Iron ore giants Fortescue Metals Group, BHP and Rio Tinto are gearing up for the green shift anticipated by Fitch Solutions.

Fortescue is exploring green steelmaking and iron ore, along with green hydrogen to power its export ships as part of the company’s decarbonisation strategy.

Australian Treasurer Josh Frydenberg encouraged stakeholders to continue supporting the mining industry amid growing environmental, social and governance (ESG) requirements.

“Iconic Australian companies, like BHP, that have been around for more than a century, are investing in renewables to power their mines, as they pursue their own goal of net zero operational emissions by 2050,” he said.

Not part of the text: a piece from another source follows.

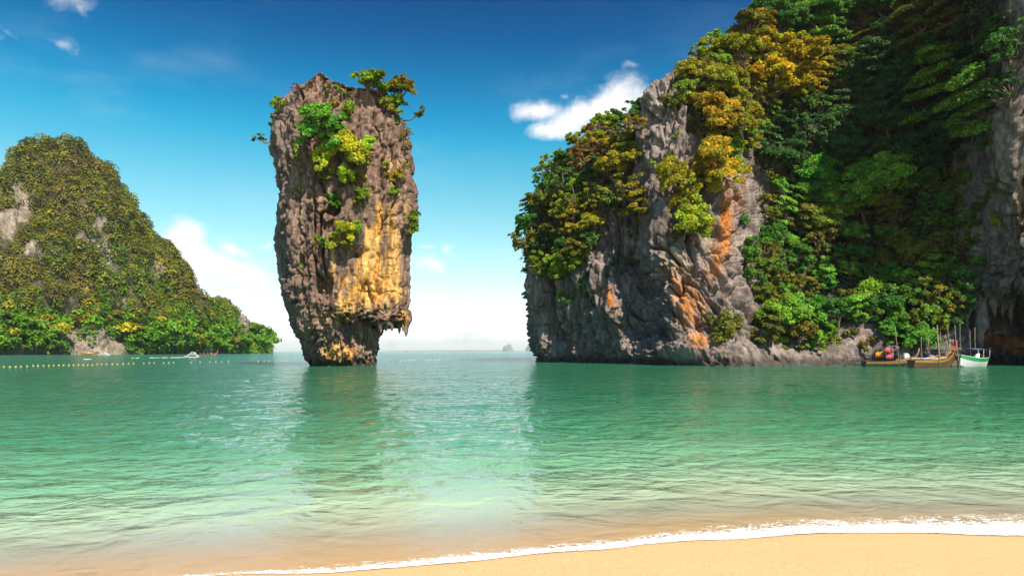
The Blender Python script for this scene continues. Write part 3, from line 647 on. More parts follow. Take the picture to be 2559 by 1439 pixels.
def make_plant(seed, kind, Rr):
    """one tree or bush of crown radius Rr: returns crown mesh and trunk mesh"""
    r_ = np.random.default_rng(seed)
    S = {'dome': (8.5, 300, .165), 'tier': (7.5, 300, .165), 'open': (6.0, 230, .16), 'bush': (7.0, 260, .15), 'drape': (6.0, 240, .15), 'dry': (5.0, 60, .12), 'tuft': (3.0, 120, .22), 'palm': (2.5, 120, .2)}[kind]
    nc = max(5, int(S[0] * Rr ** 1.25 + 2)); leaf = S[2] * (0.75 + 0.12 * Rr)
    hc = {'dome': .95, 'tier': 1.0, 'open': 1.15, 'bush': .30, 'drape': .10, 'dry': .7, 'tuft': 1.9, 'palm': 1.1}[kind] * Rr
    nc = int(nc * 1.9); nl = 4 + int(Rr)
    lob = unit(r_.normal(size=(nl, 3)) + np.array((0, 0, .35))); lr = r_.uniform(.55, 1.05, nl)
    cl = []
    for k in range(nc):
        a = r_.uniform(0, 2 * math.pi)
        if kind in ('dome', 'bush', 'tuft', 'dry'):
            z = r_.uniform(-0.35, 1.0) if kind != 'bush' else r_.uniform(-.2, 1); q = math.sqrt(max(0, 1 - z * z)); rad = Rr * r_.uniform(0.45, 1.0)
            c = np.array((math.cos(a) * q * rad, math.sin(a) * q * rad, z * rad))
            l = k % nl; c = (c * .45 + lob[l] * lr[l] * Rr * .62) if k % 5 else c; c = c * np.array((1.08, 1.08, .74)) + np.array((0, 0, hc)); rc = Rr * r_.uniform(.10, .25)
        elif kind == 'tier':
            lev = r_.integers(0, 4); rad = Rr * r_.uniform(.25, 1.0) * (1 - 0.17 * lev)
            c = np.array((math.cos(a) * rad, math.sin(a) * rad, hc + (lev - 1.2) * 0.42 * Rr + r_.normal() * .06 * Rr - 0.15 * rad)); rc = Rr * r_.uniform(.11, .25)
        elif kind == 'open':
            rad = Rr * r_.uniform(.35, 1.0); c = np.array((math.cos(a) * rad, math.sin(a) * rad, hc + r_.uniform(-.45, .75) * Rr)); rc = Rr * r_.uniform(.09, .20)
        elif kind == 'drape':
            c = np.array((r_.normal() * .42 * Rr, r_.normal() * .20 * Rr, r_.uniform(-2.1, .5) * Rr)); rc = Rr * r_.uniform(.22, .36)
        else:
            c = np.array((r_.normal() * .3 * Rr, r_.normal() * .3 * Rr, hc + r_.uniform(-.3, .4) * Rr)); rc = Rr * .6
        cl.append((c, rc))
    PV, PN, T = [], [], []
    for c, rc in cl:
        n = max(14, int(S[1] * (rc / 0.75) ** 1.35))
        sq = .5 if kind == 'tier' else (.95 if kind == 'drape' else .75)
        p, nm = clump_leaves(c, rc, n, r_, leaf, sq)
        tt = r_.uniform(.62, 1.32); hue = r_.normal() * .12
        tint = (tt * r_.uniform(.72, 1.28, n))[:, None] * np.array((1 + hue, 1.0, 1 - hue))
        PV.append(p); PN.append(nm); T.append(tint)
    PV, PN, T = np.vstack(PV), np.vstack(PN), np.vstack(T)
    V, Fq = leaf_quads(PV, PN, np.full(len(PV), leaf), r_)
    crown = mesh_np('crown', V, Fq, LEAF, False, np.repeat(T, 4, 0))
    mb = MB(); tr = .045 * Rr + .05
    if kind == 'drape':
        for c, rc in cl[::2]: mb.tube([(0, 0, .3 * Rr), (c[0] * .5, c[1] * .5 - .05, c[2] * .4), tuple(c)], [tr * .5, tr * .35, tr * .15], 5)
    else:
        bend = r_.normal(size=2) * .16 * Rr
        sp = np.array((bend[0], bend[1], hc * .62))
        mb.tube([(0, 0, -.55 * Rr), (bend[0] * .3, bend[1] * .3, hc * .25), tuple(sp)], [tr * 1.35, tr * 1.05, tr * .85], 7)
        for k, (c, rc) in enumerate(cl):
            if k > 14: break
            mid = sp * .45 + c * .55 + np.array((0, 0, -.14 * Rr)) + r_.normal(size=3) * .06 * Rr
            mb.tube([tuple(sp - (0, 0, tr)), tuple(mid), tuple(c)], [tr * .62, tr * .4, tr * .14], 5)
            if kind in ('dry', 'open'):
                for q in range(3 if kind == 'dry' else 1):
                    e = c + unit(r_.normal(size=3)) * rc * 1.1; mb.tube([tuple(mid), tuple(e)], [tr * .25, tr * .08], 4)
    return crown, mb.mesh('trunk', BARK, True)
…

“Another major Australian miner, Fortescue, has committed over $1 billion to produce renewable green hydrogen to fuel future steel-making activities.

“When I talk to these and other large Australian companies about how they are positioning for the future, they not only expect to be around in 2050, but to be bigger and stronger.”

ESG requirements have pushed mining companies to look at clean energy metals as shown by Rio Tinto’s $US2.4 billion ($3.2 billion) to develop the Jadar lithium-borates operation in Serbia, which will make the company the largest lithium supplier in Europe.

Fitch Solutions stated large industry players are set to benefit from the shift to decarbonisation by diversifying their portfolios through commodities including, copper, nickel, aluminium, tin, lithium, cobalt and low-carbon steel.

“Mining and metal players that have reduced significantly their emissions or that have developed new techniques to produce low-carbon products (low-carbon aluminium, steel, ‘zero-carbon lithium, etc) will also likely be able to command a price premium, as their clients strive to reduce their own scope three emissions,” Fitch stated.